▸ **DATA SHOWN**
** start **

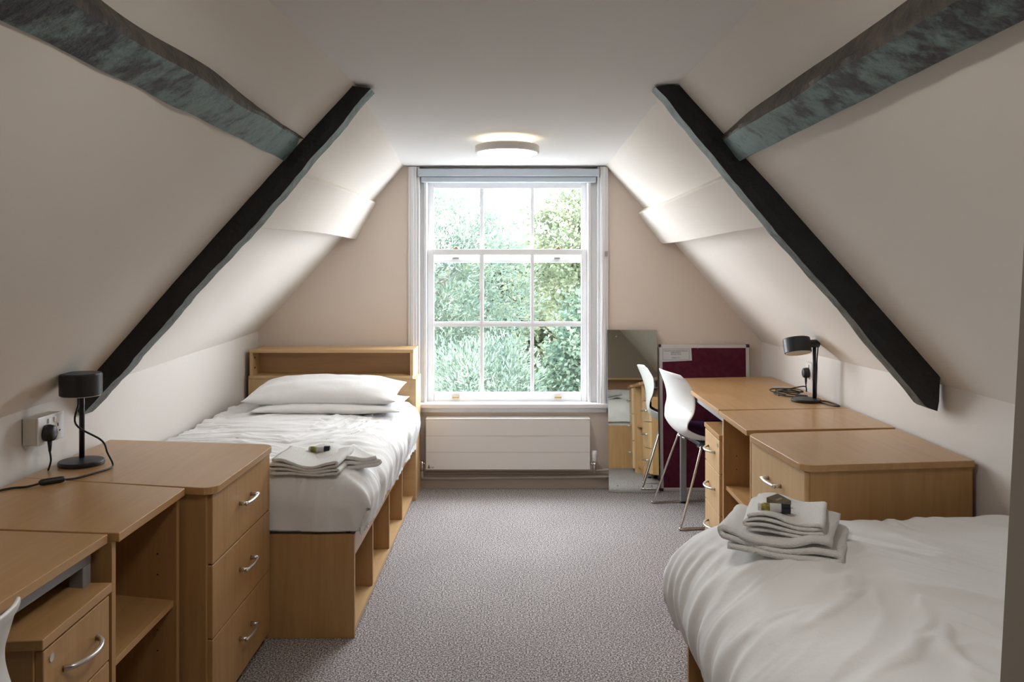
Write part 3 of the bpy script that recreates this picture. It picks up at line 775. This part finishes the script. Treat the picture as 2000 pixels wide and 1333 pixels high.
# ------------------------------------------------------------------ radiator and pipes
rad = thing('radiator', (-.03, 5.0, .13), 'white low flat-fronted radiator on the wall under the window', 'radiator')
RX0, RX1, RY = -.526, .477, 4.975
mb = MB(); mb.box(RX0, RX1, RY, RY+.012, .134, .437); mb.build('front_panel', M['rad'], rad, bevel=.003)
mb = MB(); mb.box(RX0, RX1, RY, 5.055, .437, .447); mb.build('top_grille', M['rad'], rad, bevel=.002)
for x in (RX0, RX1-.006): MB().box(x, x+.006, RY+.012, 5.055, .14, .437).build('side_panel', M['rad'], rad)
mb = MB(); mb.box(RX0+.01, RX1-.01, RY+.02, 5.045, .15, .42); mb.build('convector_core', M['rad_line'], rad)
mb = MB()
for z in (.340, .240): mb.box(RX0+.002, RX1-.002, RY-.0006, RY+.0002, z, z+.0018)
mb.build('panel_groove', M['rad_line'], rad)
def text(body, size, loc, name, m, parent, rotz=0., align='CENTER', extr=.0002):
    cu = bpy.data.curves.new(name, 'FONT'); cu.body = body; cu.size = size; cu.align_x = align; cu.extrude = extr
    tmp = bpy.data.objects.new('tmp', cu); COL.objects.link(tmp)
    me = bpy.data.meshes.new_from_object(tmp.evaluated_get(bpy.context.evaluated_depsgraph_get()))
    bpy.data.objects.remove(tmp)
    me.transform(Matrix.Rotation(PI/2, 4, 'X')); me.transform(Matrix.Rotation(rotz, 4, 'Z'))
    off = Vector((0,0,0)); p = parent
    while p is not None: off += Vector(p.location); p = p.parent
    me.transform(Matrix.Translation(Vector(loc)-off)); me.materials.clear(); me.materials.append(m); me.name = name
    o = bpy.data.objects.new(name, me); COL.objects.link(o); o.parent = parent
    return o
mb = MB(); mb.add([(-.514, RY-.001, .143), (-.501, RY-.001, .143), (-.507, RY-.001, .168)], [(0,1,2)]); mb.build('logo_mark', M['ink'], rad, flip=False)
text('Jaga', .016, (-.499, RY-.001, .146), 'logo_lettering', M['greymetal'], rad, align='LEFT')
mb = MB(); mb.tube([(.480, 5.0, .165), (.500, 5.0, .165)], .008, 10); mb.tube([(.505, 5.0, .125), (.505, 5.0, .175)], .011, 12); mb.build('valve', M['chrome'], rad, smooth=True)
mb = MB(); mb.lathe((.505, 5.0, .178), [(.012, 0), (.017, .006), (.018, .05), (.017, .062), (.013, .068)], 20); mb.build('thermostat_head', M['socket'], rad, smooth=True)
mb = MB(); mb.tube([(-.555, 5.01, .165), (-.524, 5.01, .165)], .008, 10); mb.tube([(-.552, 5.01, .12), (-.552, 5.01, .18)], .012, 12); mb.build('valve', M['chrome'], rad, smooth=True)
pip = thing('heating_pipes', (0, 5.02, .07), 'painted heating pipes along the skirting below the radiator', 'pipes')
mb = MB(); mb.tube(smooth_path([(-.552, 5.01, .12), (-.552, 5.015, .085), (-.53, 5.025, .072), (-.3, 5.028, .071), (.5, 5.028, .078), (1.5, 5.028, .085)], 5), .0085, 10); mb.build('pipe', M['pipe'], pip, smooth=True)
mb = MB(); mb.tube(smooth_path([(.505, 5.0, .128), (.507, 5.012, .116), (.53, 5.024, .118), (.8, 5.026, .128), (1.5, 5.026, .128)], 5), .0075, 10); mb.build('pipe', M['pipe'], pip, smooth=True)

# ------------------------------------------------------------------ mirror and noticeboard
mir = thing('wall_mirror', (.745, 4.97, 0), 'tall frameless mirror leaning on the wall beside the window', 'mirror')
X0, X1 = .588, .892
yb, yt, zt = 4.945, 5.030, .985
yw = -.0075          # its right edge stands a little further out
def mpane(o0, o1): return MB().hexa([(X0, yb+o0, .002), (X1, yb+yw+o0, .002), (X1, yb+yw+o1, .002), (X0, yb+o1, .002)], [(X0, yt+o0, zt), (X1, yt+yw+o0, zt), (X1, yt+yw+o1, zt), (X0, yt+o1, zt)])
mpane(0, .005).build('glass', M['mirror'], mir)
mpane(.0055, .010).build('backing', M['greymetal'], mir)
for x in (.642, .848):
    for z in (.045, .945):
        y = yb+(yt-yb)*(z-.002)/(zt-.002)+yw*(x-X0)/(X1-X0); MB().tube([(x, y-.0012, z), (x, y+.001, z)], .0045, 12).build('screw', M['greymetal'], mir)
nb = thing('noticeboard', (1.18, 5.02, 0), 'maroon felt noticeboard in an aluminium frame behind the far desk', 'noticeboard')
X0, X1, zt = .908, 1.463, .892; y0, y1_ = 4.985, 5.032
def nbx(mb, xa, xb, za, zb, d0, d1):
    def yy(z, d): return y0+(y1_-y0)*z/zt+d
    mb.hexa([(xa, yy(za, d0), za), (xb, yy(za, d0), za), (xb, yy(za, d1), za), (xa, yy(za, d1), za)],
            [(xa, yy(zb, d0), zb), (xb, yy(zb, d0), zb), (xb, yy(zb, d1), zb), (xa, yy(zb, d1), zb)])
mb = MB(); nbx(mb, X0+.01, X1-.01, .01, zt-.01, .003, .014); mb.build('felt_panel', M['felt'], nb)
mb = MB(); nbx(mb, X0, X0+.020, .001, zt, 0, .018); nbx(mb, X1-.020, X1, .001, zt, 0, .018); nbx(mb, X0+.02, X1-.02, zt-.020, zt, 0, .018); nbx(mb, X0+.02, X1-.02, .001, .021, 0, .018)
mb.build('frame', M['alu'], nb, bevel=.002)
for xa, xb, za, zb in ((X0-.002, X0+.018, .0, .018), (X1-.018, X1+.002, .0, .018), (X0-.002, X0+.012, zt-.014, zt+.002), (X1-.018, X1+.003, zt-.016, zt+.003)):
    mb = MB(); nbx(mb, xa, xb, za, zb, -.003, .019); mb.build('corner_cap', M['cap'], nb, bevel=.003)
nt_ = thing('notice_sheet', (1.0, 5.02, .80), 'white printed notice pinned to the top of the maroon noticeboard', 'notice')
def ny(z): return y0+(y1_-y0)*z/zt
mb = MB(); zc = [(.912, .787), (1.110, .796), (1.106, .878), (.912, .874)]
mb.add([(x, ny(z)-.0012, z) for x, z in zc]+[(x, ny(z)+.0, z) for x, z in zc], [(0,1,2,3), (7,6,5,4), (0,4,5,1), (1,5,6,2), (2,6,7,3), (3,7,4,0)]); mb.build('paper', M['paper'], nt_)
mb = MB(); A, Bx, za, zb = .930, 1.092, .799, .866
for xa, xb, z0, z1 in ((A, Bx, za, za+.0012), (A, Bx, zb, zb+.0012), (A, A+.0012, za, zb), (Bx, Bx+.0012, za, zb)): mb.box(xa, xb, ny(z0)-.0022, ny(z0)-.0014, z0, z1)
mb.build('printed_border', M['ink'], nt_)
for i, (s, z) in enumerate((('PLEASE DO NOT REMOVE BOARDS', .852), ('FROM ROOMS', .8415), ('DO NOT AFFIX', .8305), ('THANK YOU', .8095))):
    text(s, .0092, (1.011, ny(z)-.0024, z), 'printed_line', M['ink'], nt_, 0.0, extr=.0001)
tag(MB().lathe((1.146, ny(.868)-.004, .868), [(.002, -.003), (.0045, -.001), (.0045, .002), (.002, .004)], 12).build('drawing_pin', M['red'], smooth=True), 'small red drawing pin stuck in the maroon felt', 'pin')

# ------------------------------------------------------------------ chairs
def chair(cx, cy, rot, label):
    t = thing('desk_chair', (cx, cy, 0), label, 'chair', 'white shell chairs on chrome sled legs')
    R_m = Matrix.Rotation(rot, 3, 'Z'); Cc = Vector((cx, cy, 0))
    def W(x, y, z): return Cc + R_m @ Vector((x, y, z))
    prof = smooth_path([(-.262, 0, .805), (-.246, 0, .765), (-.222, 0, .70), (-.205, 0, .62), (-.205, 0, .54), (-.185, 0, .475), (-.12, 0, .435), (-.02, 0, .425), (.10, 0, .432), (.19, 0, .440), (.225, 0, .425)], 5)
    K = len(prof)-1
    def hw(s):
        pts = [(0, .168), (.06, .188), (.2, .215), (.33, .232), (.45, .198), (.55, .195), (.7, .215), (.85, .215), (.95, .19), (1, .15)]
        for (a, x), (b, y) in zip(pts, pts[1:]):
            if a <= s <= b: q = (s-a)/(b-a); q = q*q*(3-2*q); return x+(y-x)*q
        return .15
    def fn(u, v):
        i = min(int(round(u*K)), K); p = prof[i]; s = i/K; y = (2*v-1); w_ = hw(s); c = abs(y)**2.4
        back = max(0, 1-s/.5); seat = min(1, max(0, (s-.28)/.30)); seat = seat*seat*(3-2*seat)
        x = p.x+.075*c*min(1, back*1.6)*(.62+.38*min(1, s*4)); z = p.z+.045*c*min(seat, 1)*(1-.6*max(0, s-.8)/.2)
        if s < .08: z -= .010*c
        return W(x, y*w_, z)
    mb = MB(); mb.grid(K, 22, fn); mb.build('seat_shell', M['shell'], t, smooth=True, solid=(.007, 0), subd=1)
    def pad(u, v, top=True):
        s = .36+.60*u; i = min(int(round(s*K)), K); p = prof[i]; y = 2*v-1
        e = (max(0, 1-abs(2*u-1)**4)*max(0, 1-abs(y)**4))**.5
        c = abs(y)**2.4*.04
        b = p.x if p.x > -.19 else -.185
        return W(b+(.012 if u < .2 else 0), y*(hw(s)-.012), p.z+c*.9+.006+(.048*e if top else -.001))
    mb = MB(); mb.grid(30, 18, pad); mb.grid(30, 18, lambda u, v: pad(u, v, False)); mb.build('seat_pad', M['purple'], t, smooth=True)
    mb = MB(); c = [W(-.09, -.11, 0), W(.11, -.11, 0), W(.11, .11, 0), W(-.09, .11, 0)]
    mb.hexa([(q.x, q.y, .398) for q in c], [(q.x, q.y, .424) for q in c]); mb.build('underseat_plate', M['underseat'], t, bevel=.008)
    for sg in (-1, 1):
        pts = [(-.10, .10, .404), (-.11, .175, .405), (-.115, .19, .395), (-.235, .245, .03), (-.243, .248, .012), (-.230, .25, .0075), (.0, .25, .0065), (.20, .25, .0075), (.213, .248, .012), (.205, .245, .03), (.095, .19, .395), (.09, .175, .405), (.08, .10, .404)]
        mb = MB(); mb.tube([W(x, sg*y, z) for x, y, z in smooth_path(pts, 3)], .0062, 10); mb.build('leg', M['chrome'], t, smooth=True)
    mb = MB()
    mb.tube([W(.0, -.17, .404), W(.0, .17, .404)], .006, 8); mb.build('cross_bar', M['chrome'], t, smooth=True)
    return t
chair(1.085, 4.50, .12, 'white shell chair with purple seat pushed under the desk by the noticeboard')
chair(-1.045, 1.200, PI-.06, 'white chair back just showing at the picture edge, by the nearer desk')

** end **

▸ **TASK BRIEF**
In the data above, count the lines where the word "picture" appears; reply with the number only.

▸ **EXERCISE RESULT**
2